Three decades later, Raising Cane’s has expanded to more than 900 locations across 42 states, with sales hitting $5.1 billion last year. What’s remarkable is that the average Raising Cane’s generates $6.6 million per location—second only to Chick-fil-A and more than double the revenue of most major fast-food chains. The key to this extraordinary success lies in Graves’ unwavering commitment to simplicity. While most chains continuously expand their menus to cater to every taste, Raising Cane’s has stubbornly maintained the same five items since its inception: chicken fingers, crinkle fries, coleslaw, Texas toast, and a single dipping sauce. Graves hasn’t added a new food item since 2007 (lemonade). “We do one thing—chicken fingers—and we do it better than anybody else,” he explains, adding, “If you try to be all things to all people, you won’t be special.” This focus has operational advantages too. With just a handful of items to manage, Cane’s keeps costs down and maintains obsessive quality control. Fresh chicken is delivered to stores, marinated and hand-battered daily. Toast is buttered and griddled in-house, and workers hand-squeeze lemonade every morning.

Graves’ obsession with details extends far beyond the menu. He personally reviews the kids’ meal toys, oversees the decorations in every restaurant, and writes many of the marketing campaigns himself. This level of control might seem excessive, but it’s central to his business philosophy. While many of his competitors are selling to Wall Street firms—Subway to Roark Capital for over $9 billion, Jersey Mike’s to Blackstone at an $8 billion valuation—Graves can’t imagine ever selling Raising Cane’s. Even his approach to franchising reflects this mentality. Around 2004, he began offering franchises to experienced operators, but by 2016, he couldn’t handle the perceived quality gap. “If we operate our stores at a 95 out of 100 and the franchisees were operating at 85, the 10-point gap drove me crazy,” he admits. He began buying them back, and today just 22 locations in the U.S. are franchised, plus 52 in the Middle East, where local expertise is essential.

The path to success wasn’t always smooth. Graves’ early growth strategy was risky—”I leveraged the heck out of the business,” he acknowledges. When Hurricane Katrina hit in 2005, it knocked 21 of his 28 stores offline, nearly bankrupting the company. He hustled to keep lenders at bay and vowed never to put the business in that position again. To help manage the expanding empire, in 2017 Graves brought on a co-CEO, AJ Kumaran, a seasoned industry executive who handles daily operations while Graves focuses on motivating his 70,000 employees and promoting the brand. Today, Cane’s generates $928 million in EBITDA, easily servicing its $2.6 billion debt load and providing Graves with an estimated $250 million annual dividend. He has invested in some 150 personal ventures, many in real estate, including a $75 million building in Nashville and a $15 million penthouse atop the Four Seasons.

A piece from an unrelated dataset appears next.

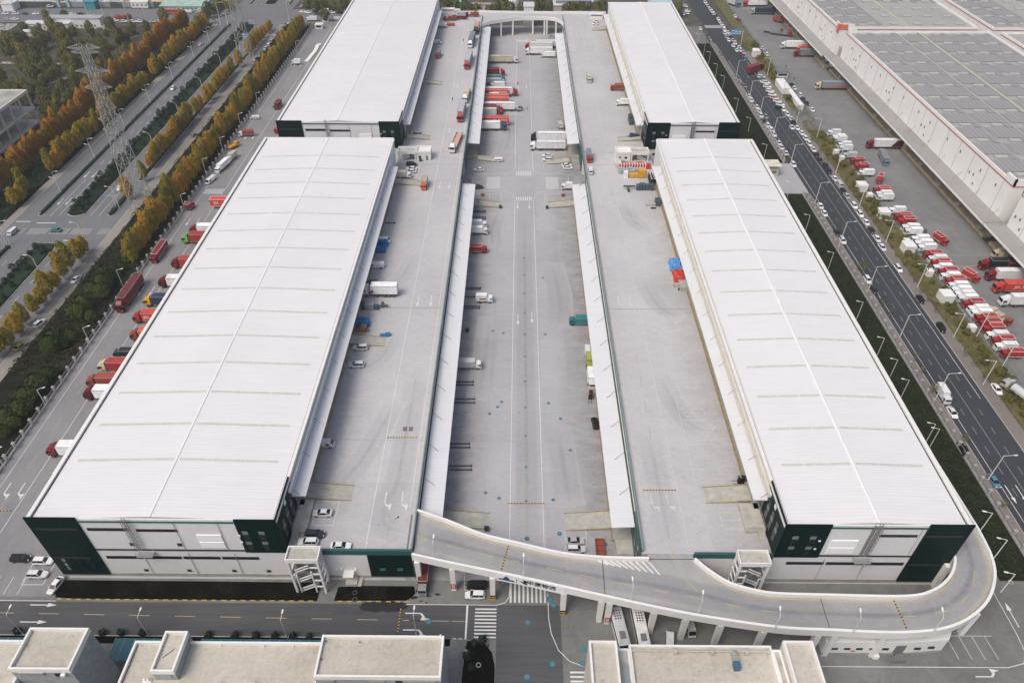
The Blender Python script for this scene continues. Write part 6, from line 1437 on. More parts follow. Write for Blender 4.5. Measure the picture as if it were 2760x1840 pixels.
# --- left deck (10 m up)
for r, x, y, k, c, c2, L, fr, hd, lb in ((14,565,38,'sedan','white','',None,0,180,'white saloon in the painted bay on the left deck'),(14,495,228,'suv','dark','',None,0,0,'dark car beside the landing on the left deck'),(14,435,298,'suv','white','',None,0,180,'white car with a roof window above the stair tower'),(14,730,335,'sedan','white','',None,0,0,'white saloon with a black roof at the front edge of the left deck'),
  (10,905,120,'suv','white','',None,0,180,'white car beside the dock ramp, far one of the mid-deck pair'),(10,870,274,'suv','white','',None,0,180,'white car with a dark roof, near one of the mid-deck pair'),(10,570,985,'van','white','',5.6,0,0,'white van with an open side poking out from the left canopy'),
  (6,1048,885,'van','white','',5.2,0,180,'white van parked mid-way along the left deck canopy'),(6,950,1110,'semi','white','white',10.5,1,180,'white lorry with a red triangle mark on the left deck'),(6,1000,1045,'suv','black','',None,0,180,'black car behind the white lorry with the red triangle'),(6,1110,660,'van','white','',5,0,0,'white van hidden behind the blue crates on the left deck'),
  (6,1480,150,'box','orange','tan',6.4,0,-92,'orange lorry with a tan box facing the camera on the left deck'),(6,1285,72,'box','white','beige',6.6,0,0,'white box truck beside the far dock ramp of the left deck'),(2,1365,1475,'suv','black','',None,0,0,'black car in the deck bay by the rear left stair tower'),(2,1365,1515,'sedan','white','',None,0,180,'white car, far one beside the black car on the left deck'),(2,1360,1540,'sedan','white','',None,0,180,'white car, near one beside the black car on the left deck'),
  (2,1410,1207,'pickup','silver','',None,0,180,'silver pickup in the painted bay of the rear left deck'),(2,1765,1280,'flat','white','pink',17,0,-97,'empty pink-bedded articulated lorry near the stair tower of the left deck'),(2,1800,1065,'semi','red','silver',16,1,-92,'red-cabbed grey-topped lorry queuing on the rear left deck'),(2,1845,895,'flat','white','beige',14,1,-93,'white-cabbed lorry heaped with pale sacks on the rear left deck'),
  (2,1860,595,'semi','red','silver',18,1,-93,'red-cabbed grey tarpaulin lorry on the rear left deck'),(2,1893,405,'semi','white','slate',16,1,-93,'white-cabbed blue-grey box lorry on the rear left deck'),(2,1942,285,'semi','dark','pink',12,1,-93,'dark-cabbed pink-topped lorry on the rear left deck'),(2,1962,205,'mini','white','',4.6,0,-93,'white van at the head of the rear left deck queue'),
  (2,1605,490,'box','red','slate',7,0,-90,'red-cabbed flat truck facing the camera on the rear left deck'),(2,1590,380,'van','white','',6,0,0,'white van under the rear left deck canopy'),(2,1720,223,'mini','orange','',4.6,0,0,'orange van at the far end of the rear left deck'),(2,1640,225,'box','white','white',6,0,0,'white truck beside the orange van on the rear left deck'),
  (2,1712,170,'flat','rust','rust',8,0,180,'rusty open truck at the far end of the left deck, left one'),(2,1805,160,'flat','maroon','maroon',8,0,180,'maroon open truck at the far end of the left deck, right one'),(2,1800,138,'box','white','silver',7,0,180,'white truck behind the maroon open one'),(2,1912,135,'flat','crimson','rust',8,0,180,'red tipper at the left end of the rear bridge'),
  # right deck
  (3,625,705,'box','silver','beige',7,0,-88,'pale lorry driving down the rear right deck'),(3,840,782,'semi','red','rust',9.4,1,180,'red tanker-like lorry docked at the rear right deck'),(3,890,915,'box','white','white',6.6,1,180,'white box truck docked at the rear right deck'),(3,625,1405,'box','red','slate',7.5,0,-90,'red-cabbed grey box truck facing the camera on the right deck'),(3,640,1538,'mini','white','',4.4,0,-90,'white van following the red-cabbed truck on the right deck'),
  (3,690,192,'sedan','white','',None,0,180,'white car, far one of the pair at the rear right deck end'),(3,685,215,'sedan','white','',None,0,180,'white car, near one of the pair at the rear right deck end')):
    V(k, c, (r,x,y), hd, lb, c2=c2 or 'white', L=L, front=bool(fr), z=10)
# --- avenue and west streets
for r, x, y, k, c, hd, lb in ((1,1555,795,'suv','white',-90,'white car driving on the far carriageway of the avenue'),(5,1082,188,'suv','white',-90,'white car on the near carriageway behind the pylon tree'),(5,500,568,'sedan','teal',180,'dark teal car crossing the avenue junction'),(5,112,582,'mini','white',-95,'white van turning at the avenue zebra crossing'),(5,683,1012,'sedan','white',-100,'white car parked on the near walkway, upper one'),
  (5,357,1402,'suv','white',75,'white car parked on the near walkway, lower one'),(9,185,108,'sedan','lime',72,'lime-green taxi parked on the near walkway at the left edge'),(1,1740,1214,'sedan','grey',80,'grey car half under the walkway trees'),(1,1805,400,'sedan','white',85,'white car on the far walkway among orange trees'),('k',70,450,'sedan','silver',180,'pale car at the top-left junction end'),
  ('e',905,250,'sedan','white',-5,'white car turning off the avenue at the top'),('e',1020,265,'sedan','white',170,'white car touching the turning one at the top'),('e',1530,265,'sedan','white',0,'white car on the cross street left of the rear left roof'),('e',1690,270,'sedan','black',0,'black car on the cross street left of the rear left roof'),('e',1400,445,'sedan','white',0,'white car behind the guard box wall'),('e',1530,450,'sedan','dark',0,'dark car behind the left yard end wall'),('e',1655,400,'van','white',0,'white van behind the left yard end wall'),('e',900,130,'sedan','silver',80,'silver car beyond the top junction kerb'),('e',1010,15,'sedan','silver',80,'silver car at the very top beyond the avenue')):
    V(k, c, (r,x,y), hd, lb)
V('box','white',('e',1350,245),180,'white box truck with a red panel on the cross street',c2='white',L=7); V('box','white',('e',1100,405),180,'white truck waiting beside the guard box',c2='white',L=7); V('box','red',('j',1430,255),0,'long red lorry on the cross street at the top left',c2='red',L=17); V('van','white',('j',1755,255),180,'white van behind the long red lorry',L=7); V('box','silver',('j',2050,240),180,'pale truck under the junction tree',c2='silver',L=7); V('flat','rust',('j',410,385),0,'rust-brown loaded lorry on the cross street',c2='rust',L=10); V('mini','silver',('j',1640,405),0,'pale van beside the orange tree row end'); V('sedan','dark',('j',2290,290),0,'dark car at the top-left junction')
row('sedan','white',[('k',995,1310,'silver'),('k',1060,1245,'black'),('k',1165,1115,'black'),('k',1230,1015),('k',1300,945),('k',1360,865,'silver'),('k',1435,775,'silver'),('k',1500,705,'dark'),('k',1560,640),('k',1605,590,'dark'),('k',1710,518)],82,'the line on the near walkway','cars parked on the near walkway')
row('sedan','white',[('i',320,405),('i',165,405,'silver'),('i',110,290),('i',330,290),('i',530,290,'dark'),('i',760,290),('i',1530,300),('i',1715,302,'dark'),('i',1925,302,'silver'),('i',2180,400),('j',245,432),('j',425,450),('j',630,455),('j',762,455),('j',1030,455,'silver'),('j',1190,445)],0,'the cross street line, counted rightwards','cars on the cross street at the top left')
V('suv','white',('i',1060,140),20,'white car standing inside the pale blue arch gate')
# --- lettering on the red lorries
def side_text(v, s, size, dx, z, mt=WHITE, flip=False):
    a = v.rotation_euler.z; south = cos(a) > 0   # local -Y side faces south when heading east
    bw = 1.27
    if not south: o = text('side_lettering', s, size, mt, v, (dx, bw, z), pi, ext=.01)
    else: o = text('side_lettering', s, size, mt, v, (dx, -bw, z), 0, ext=.01)
    return o
for v in VEH:
    lb = v['label']
    if 'bright red articulated' in lb: side_text(v, 'JDL 京东物流', 1.3, -1, 2.7)
    elif 'lettered container trailer' in lb or 'red lettered container' in lb: side_text(v, 'JDL 京东物流', 1.1, 2.4, 2.8)
    elif lb.startswith('bright red lorry with white letters'): side_text(v, 'JDL', 1.3, 2.0, 2.6)
    elif lb.startswith('red box trailer with white'): side_text(v, 'JDL', 1.3, 1.6, 2.6)
    elif lb.startswith('red-cabbed white lorry with a maroon'):
        q = MB(); q.add([(-6.5,1.27,1.25),(-1.6,1.27,1.25),(-3.6,1.27,3.9),(-6.5,1.27,3.9)], [(0,1,2,3)]); obj('maroon_panel', q, paint('maroon'), v)
    elif lb.startswith('cream-cabbed grey lorry'):
        q = MB(); q.add([(-6.5,1.27,1.25),(4.2,1.27,1.25),(4.2,1.27,1.5),(-2,1.27,1.7),(-6.5,1.27,2.5)], [(0,1,2,3,4)]); obj('orange_stripe', q, paint('orange'), v)
    elif lb.startswith('white lorry with a red triangle'):
        q = MB(); q.add([(3.3,1.27,1.6),(1.6,1.27,1.6),(1.6,1.27,2.9)], [(0,1,2)]); obj('red_triangle', q, paint('scarlet'), v)
    elif lb.startswith('white box truck with a red stripe'):
        q = MB(); q.box(-1.6,-1.07,1.6,.6,-1.055,2.1); obj('red_stripe', q, paint('red'), v)
    elif lb.startswith('white box truck with a red panel'):
        q = MB(); q.box(-2.6,1.055,1.4,.8,1.07,2.6); obj('red_panel', q, paint('red'), v)
    elif lb.startswith('long maroon container'): side_text(v, '中 远 海 运', 1.0, 1.0, 2.7) if False else None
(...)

Perhaps the most fascinating aspect of Graves’ approach is his marketing strategy. Rather than expensive national TV campaigns, he prefers supporting local charities ($165 million to date) and partnering with celebrities. What began with Snoop Dogg working a drive-thru in 2021 has evolved into collaborations with more than 80 A-listers annually, from NFL star Travis Kelce to rapper Ice-T. When Post Malone asked for a Cane’s near his Utah home, Graves let him design a bright-pink store and split the profits with him. Even as competition intensifies—with McDonald’s, Wingstop, and even Taco Bell adding chicken tenders—Graves remains steadfast in his approach. His long-term goal is $10 billion in sales and 1,600 stores by 2030, with significant international expansion planned for Europe and Latin America. After 16 straight years of same-store sales growth, Graves sees no reason to change course: “I’m going to keep doing the same thing,” he declares. “And if you do exactly what we do, you better be damn good at it, because we’re relentless.”